中国の電子的小売業態が急成長している理由についてもう少し詳しくその内容を見てみると、
売れ行きを左右する要因としてSNSの情報交換から自然に現れるオピニオンリーダー的存在の
自主的な評価が自然淘汰的に情報の信頼性を上げていることが注目されている。これは相互評
価によるユーザー間の信頼の構築をその本質にしているUberのような仕組みにむしろ近い。同
様にアリババの関連会社、アント・フィナンシャルサービスのZhima (芝麻信用)は、融資判断
に用いる個人の信用度を算出するアプリで、学歴、勤務先、資産、返済状況、人脈、行動の
5つの指標の組み合わせで信用度を計算し評価する。

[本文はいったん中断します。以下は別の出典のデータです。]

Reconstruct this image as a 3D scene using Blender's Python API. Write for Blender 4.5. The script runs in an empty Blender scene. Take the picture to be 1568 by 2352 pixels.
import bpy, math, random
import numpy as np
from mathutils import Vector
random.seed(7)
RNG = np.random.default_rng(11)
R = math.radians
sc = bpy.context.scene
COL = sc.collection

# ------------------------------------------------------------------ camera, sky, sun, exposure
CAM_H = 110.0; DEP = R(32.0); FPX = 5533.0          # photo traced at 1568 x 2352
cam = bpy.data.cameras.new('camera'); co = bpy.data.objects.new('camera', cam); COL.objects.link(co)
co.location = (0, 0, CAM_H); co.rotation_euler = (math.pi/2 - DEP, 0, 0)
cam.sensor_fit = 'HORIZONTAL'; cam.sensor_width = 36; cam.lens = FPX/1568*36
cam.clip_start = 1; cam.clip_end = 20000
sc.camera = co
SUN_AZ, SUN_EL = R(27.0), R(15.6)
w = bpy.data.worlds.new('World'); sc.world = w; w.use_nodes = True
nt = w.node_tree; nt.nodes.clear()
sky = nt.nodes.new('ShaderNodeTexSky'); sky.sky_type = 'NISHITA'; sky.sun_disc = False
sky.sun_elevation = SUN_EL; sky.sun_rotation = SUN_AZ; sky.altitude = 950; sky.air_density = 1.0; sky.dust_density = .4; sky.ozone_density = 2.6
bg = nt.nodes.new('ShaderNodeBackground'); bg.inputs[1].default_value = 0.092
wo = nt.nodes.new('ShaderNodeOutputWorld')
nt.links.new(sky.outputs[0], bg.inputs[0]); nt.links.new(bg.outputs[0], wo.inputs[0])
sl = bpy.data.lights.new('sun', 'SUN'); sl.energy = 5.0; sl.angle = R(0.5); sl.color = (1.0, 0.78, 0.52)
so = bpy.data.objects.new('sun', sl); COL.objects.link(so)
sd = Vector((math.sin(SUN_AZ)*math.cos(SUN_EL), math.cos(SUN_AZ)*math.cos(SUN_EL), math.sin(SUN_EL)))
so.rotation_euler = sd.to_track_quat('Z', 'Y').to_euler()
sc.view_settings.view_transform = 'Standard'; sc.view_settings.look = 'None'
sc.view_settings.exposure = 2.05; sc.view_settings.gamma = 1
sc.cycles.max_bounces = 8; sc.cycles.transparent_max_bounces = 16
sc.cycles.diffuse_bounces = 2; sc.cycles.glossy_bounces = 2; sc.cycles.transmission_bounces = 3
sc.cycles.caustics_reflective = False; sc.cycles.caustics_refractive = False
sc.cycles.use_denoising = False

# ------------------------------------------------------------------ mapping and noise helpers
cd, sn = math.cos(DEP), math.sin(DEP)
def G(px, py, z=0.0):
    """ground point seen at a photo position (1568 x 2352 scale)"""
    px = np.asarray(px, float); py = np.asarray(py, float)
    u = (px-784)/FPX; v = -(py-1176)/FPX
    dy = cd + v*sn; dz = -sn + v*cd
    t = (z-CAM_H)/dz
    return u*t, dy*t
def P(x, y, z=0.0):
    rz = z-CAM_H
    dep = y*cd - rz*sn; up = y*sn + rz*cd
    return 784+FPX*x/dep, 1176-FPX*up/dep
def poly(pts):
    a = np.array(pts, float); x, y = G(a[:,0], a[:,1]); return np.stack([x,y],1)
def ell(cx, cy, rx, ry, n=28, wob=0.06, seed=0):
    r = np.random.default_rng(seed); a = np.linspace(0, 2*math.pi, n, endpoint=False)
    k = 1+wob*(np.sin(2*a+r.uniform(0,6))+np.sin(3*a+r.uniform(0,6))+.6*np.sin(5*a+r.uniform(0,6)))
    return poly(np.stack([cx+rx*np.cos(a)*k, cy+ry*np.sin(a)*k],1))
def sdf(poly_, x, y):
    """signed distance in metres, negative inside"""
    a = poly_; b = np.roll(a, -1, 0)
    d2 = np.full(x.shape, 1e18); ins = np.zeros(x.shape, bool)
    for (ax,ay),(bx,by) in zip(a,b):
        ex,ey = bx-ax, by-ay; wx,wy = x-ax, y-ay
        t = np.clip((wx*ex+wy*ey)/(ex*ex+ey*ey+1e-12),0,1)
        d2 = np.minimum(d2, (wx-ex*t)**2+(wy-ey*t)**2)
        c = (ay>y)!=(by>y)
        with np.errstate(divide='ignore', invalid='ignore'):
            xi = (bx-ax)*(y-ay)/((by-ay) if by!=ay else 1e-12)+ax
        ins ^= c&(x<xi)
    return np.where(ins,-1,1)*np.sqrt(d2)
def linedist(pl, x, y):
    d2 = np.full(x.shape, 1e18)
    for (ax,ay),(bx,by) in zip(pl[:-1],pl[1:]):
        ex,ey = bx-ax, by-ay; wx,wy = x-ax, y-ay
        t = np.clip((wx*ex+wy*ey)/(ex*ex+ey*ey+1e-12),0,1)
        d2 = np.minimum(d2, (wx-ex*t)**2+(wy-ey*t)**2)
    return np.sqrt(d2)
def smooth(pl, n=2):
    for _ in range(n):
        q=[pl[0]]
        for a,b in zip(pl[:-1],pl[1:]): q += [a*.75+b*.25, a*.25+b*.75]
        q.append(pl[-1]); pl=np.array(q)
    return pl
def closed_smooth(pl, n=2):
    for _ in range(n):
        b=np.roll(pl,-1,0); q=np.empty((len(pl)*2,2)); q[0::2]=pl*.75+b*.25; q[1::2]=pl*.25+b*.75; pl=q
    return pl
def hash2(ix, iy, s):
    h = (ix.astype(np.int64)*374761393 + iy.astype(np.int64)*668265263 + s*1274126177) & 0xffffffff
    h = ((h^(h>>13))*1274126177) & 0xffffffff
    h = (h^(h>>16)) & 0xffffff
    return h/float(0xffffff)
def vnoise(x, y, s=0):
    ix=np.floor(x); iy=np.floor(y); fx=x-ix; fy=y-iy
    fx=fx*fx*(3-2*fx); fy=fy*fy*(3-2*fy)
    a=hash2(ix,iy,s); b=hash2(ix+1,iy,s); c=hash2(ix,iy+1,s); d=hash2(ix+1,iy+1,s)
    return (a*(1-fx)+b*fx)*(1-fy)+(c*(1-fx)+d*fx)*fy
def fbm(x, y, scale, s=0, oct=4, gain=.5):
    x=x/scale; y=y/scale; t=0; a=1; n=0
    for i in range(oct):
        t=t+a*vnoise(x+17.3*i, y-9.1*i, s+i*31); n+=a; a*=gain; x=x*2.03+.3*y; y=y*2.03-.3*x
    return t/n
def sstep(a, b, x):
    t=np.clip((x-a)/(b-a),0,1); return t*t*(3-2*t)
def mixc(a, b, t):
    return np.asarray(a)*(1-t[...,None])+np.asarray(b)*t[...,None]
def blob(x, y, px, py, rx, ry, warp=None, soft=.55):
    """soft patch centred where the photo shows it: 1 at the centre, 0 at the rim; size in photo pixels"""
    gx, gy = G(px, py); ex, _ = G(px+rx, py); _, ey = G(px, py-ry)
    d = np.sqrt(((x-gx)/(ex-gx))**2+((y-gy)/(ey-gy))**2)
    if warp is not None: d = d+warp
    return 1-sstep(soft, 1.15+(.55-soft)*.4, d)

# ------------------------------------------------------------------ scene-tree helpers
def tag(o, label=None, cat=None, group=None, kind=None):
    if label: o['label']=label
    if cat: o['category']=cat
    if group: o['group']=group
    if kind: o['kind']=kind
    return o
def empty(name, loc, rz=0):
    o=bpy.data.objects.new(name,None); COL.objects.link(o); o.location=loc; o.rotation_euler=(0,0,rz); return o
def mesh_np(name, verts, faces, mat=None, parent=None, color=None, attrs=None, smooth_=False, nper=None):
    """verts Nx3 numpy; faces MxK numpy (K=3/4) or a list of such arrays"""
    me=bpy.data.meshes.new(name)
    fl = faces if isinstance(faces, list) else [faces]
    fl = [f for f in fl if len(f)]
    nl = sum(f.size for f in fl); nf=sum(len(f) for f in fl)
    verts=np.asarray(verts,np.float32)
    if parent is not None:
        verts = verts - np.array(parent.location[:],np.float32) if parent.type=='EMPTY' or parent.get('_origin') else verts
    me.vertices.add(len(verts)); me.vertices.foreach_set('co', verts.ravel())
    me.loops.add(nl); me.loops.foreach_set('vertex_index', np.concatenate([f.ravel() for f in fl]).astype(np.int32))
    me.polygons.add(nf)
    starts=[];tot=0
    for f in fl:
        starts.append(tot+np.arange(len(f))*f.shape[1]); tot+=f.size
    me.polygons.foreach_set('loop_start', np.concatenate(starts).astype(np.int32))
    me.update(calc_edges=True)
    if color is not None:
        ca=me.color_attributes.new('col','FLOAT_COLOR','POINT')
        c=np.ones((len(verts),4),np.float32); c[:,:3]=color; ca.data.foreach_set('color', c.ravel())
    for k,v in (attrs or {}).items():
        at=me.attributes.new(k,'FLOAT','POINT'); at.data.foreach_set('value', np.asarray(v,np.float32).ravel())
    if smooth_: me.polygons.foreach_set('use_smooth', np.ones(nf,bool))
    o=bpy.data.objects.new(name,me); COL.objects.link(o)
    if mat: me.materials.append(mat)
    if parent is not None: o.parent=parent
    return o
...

国家が広すぎて商業取引の相手を信頼で
きるかどうかが最大のネックになっていた中国の経済活動を画期的に改善できる可能性があり、
その効果を最大に享受できるのは一般市民である。改めて見直してみると最初に登場したスマ
ホ電子決済だって屋台の店でも使われている理由はクレジットカードより格安な導入コストと
バーコード一つで小銭や管理や従業員の教育などを省略できる簡便性であって、間違いなく零
細業者に有利な仕組みの提供なのである。Uberのような システムにしてもドライバー(労働
者)とユーザー(消費者)はこれまでより利益を得られ、損失を被るとすれば、これまでサー
ビスの安全性と信頼感を確保してきたマネジメント層である。同様にこの例にしても、商取引
に関わる一般市民はクレジット会社というマネジメントサービスの独占的ビジネスから解放さ
れて、広告費などの信用強化策に費やされていたコストを削減できる。つまり個人的な商取引
や経済活動に関する情報を国家的管理のもと公開してしまうことで確立される大衆的な商業活
動としての「デジタル社会主義経済」が誕生しようとしていると見ていいと思う。資本主義社
会においても中央集約的な供給モデルを脅かしているシェアド・エコノミーと呼ばれる消費財
のサービス化と共有化はここに同調している。だが中国以外の国では既存の社会システムとの
軋轢と保護から導入が足踏みしていることも多く、皮肉にも自由主義経済の方が不自由な状況
を抱えてしまっているのかもしれない。
この動きを自国の経済的将来を楽観視する率が(日本と対象的に)世界で最も高い中国人民は
強力に後押ししている。プライバシーと同様に知的所有権に関する倫理観の差は、模倣ビジネ
スを素早く大胆に推し進めることもできる。その代表でもある中国版UberのDiDi Chuxing(滴
滴出行)は国内資本家たちの膨大な資金援助を受けて中国における本家のビジネスを買取り、
さらに他社のビジネスも統合して快進撃を続けている。この場合には中国の民間資金力の可能
性を見せつけることにもなった。どの国も技術的な進歩に社会的規範の見直しが追いつかない
現代的な状況にあるなか政府主導の強さは決断の早さとなって有利な要因となり、政治的な独
裁の危険性を回避するために慎重な検討を重ねる議会制民主的な社会が結論を出すのに手間
取っている間に驚異的なスピード感と資本力に裏打ちされた中国式デジタルサービスは既に世
界進出も開始している。
何れにしてもこの動きにはもっと意識をするべきだと思う。